There are three reasons that this isn’t surprising.

1) When I was 15, I fell utterly in love with a young Jonathan Rhys Meyers when he got in the way of my Liam Neeson infatuation by featuring in Michael Collins. He may well remain the only actor who has never let me down in terms of acting choices, although, sadly, I will never get back the two hours and ten minutes I spent watching Mortal Instruments last night (I genuinely expected to enjoy that, but really did not…that’s another post, though).

2) When I was 12, I fell utterly in love with Bram Stoker’s Dracula, first in novel form, and then, shortly afterwards, in Gary Oldman form. Dracula may well remain the only character who has never let me down in any incarnation, be it musical, theatrical, Buffy or Supernatural. I loved Bram Stoker’s Dracula so much that I managed to pass my English Language A-Level almost entirely on the basis of my 100%-scoring Dracula pastiche coursework, which my tutor claimed was so good, he couldn’t tell it from the actual book. (NB: I’m not claiming any inherent writing quality here, more that I’m a good copycat and you can’t get better starting material than Dracula).

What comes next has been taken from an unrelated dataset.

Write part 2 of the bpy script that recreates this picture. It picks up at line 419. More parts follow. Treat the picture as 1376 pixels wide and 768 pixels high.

3) When I fall in love with things, I fall hard. I have always been completely happy to devote all my waking hours to whatever is currently making me happiest, particularly if that’s aesthetically happy. There are aspects to this that people find bothersome, or childish, or plain peculiar, but I’ve made it to 31 without actively caring about that and have had a jolly good time of things along the way, so I’m not going to start worrying about that now. I don’t regret any of the days in 2002 I spent watching Fight Club on repeat, nor the amount of times I saw Jonas Malmsjö performing Hamlet in Swedish to the sounds of CocoRosie (probably my most random, but glorious obsession).

So, all that given, you can see why the 2013 version of Dracula wasn’t going to have to do much to make me happy. The presence of Jonathan Rhys Meyers was a good start (a very, very good start), and the addition of her-from-Merlin, the best Renfield I’ve ever seen, Patrick-from-Coupling and a man I’m going to refer to only as “will never be Jack Davenport” were welcome bonuses all, and that’s before you get to the ace ninja lady and gay Victoriana (bonus bonus points for having men kissing before showing women kissing).

Still, there were some things that would’ve put me off. A complete irreverence for the book would’ve done it, as would any total disinterest in the history, or a failure to embrace the sense of humour one requires when making a TV series this pretty and lavishly costumed. Fortunately, it’s quickly clear that a) the writers know their source material b) decisions to depart from history/mythology have been made with history/mythology in mind and c) it’s not so up its own arse that you can’t have a laugh with it occasionally. Also d) it’s made an effort to bring something new to the whole vampires/Victoriana thing, and that isn’t easy to do. Oh and e) Van Helsing gets the sort of edge I always wanted him to have. And – I could go on, but I shan’t. I’m hoping Tumblr’s doing that. Tumblr is my next stop after this post.

On a Tumblr note, like many a modern show, there’s an effort to appeal to the internet’s interest in pretty people being gif-able and shippable, and I like that very much. The best gift you can give an audience is scope and permission to imagine outside the script, especially when you’re stretching an established canon yourself. Shows like Merlin and Supernatural got marvellously long shelf lives out of knowing what they were (are – sometimes I forget Supernatural is still going, and may it never end) and who’s watching. I’m guessing that Dracula is aiming itself at a slightly different, wider audience than those, but, at the same time, knowing who to get on side to get the buzz going, and that’s all very commendable. More, please.

So, it’s only been a couple of episodes and it might all go wrong later, but I don’t care, I don’t care, it’s a great start and it’s made me want to read the book again, watch Gary Oldman again, watch Nosferatu again, and watch all three episodes repeatedly until there are four episodes to watch repeatedly, my taste for aesthetics, entertainment and character thoroughly and wholeheartedly catered for.